- _Source excerpt_
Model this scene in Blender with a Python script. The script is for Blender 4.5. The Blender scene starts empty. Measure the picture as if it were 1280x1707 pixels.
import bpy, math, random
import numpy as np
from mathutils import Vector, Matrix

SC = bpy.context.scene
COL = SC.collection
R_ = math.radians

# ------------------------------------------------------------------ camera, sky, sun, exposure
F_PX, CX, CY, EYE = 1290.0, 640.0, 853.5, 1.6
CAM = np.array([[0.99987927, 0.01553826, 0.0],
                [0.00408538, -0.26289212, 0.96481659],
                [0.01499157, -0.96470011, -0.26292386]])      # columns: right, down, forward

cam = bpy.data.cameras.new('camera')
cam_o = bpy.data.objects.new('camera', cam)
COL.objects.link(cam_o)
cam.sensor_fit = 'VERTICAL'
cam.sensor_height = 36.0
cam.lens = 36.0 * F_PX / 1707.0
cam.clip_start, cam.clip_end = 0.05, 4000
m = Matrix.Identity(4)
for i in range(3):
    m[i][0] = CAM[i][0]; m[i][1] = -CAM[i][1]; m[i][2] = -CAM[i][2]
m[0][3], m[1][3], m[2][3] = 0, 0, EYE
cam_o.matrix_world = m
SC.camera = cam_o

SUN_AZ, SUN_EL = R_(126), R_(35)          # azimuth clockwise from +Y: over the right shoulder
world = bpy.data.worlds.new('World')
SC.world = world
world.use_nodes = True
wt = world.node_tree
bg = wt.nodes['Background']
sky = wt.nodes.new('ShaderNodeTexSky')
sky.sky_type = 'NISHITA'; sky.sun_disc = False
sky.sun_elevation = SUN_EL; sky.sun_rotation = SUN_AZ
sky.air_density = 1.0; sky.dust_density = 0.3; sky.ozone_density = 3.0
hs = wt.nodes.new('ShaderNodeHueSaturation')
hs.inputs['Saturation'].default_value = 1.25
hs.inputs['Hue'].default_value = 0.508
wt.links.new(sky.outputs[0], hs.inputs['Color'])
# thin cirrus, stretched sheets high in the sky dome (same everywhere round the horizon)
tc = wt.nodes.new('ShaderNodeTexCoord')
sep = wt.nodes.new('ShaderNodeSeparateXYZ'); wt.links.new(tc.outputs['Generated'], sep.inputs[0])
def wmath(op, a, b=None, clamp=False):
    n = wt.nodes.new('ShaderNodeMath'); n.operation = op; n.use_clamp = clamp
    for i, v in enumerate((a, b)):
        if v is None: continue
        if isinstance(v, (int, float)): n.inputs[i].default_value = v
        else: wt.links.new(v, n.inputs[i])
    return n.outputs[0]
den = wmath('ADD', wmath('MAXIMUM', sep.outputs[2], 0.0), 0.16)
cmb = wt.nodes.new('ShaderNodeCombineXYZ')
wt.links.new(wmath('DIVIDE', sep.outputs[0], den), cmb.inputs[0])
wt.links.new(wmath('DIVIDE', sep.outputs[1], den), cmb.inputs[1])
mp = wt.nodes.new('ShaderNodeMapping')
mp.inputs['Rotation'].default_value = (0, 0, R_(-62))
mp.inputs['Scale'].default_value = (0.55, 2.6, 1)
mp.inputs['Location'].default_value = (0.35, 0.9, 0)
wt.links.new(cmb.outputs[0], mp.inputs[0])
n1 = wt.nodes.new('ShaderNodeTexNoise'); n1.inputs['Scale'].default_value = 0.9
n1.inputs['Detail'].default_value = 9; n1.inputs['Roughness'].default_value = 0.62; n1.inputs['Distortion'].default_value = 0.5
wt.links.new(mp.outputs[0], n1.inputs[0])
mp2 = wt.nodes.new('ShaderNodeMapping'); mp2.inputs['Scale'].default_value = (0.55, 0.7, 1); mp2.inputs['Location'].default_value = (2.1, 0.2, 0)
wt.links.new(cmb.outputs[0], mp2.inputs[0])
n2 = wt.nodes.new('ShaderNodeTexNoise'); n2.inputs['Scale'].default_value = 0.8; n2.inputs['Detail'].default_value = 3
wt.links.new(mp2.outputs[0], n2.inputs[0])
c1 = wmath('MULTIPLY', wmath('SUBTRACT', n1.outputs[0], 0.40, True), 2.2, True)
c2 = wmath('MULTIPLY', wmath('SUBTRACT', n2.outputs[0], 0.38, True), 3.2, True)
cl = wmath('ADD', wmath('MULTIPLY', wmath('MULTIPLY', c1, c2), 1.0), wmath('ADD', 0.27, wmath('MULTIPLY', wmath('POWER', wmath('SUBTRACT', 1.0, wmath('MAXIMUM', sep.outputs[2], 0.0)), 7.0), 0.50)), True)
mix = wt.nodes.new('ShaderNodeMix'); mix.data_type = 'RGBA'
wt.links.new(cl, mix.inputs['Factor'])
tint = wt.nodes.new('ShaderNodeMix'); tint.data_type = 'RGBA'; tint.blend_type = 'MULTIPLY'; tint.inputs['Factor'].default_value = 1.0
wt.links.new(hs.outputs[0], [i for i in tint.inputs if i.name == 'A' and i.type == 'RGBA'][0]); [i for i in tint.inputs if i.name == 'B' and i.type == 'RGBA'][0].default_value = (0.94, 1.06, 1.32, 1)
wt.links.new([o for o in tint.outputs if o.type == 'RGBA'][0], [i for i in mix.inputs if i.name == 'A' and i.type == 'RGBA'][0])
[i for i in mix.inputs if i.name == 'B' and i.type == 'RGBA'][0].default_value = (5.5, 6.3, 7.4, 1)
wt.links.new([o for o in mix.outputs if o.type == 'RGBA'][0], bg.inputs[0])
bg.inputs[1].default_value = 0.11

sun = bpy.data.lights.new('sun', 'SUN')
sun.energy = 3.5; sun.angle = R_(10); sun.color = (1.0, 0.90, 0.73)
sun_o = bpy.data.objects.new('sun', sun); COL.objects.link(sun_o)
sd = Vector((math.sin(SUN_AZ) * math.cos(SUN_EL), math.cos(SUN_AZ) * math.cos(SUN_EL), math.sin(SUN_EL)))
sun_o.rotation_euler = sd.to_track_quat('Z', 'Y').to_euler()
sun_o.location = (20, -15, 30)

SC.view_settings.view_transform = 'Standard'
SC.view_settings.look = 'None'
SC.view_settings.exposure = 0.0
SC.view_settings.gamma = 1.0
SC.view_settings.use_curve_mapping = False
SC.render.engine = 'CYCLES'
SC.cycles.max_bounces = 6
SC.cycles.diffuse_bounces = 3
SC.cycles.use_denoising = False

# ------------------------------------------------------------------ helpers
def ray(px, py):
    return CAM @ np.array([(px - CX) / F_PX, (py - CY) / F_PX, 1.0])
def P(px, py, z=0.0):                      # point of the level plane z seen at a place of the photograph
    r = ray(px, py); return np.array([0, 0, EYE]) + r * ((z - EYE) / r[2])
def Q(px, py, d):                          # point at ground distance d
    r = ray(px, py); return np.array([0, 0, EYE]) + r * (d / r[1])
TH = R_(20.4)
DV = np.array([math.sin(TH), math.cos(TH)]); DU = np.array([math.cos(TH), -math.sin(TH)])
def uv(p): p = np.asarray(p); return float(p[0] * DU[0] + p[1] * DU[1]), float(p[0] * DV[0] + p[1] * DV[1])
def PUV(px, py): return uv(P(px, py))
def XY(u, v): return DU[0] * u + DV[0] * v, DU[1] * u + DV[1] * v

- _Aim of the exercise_
Print, please, the lines from the first line of the material through the line that contains "from mathutils import Vector, Matrix", exactly as written and with nothing added.

- _Answer for this exercise_
Model this scene in Blender with a Python script. The script is for Blender 4.5. The Blender scene starts empty. Measure the picture as if it were 1280x1707 pixels.
import bpy, math, random
import numpy as np
from mathutils import Vector, Matrix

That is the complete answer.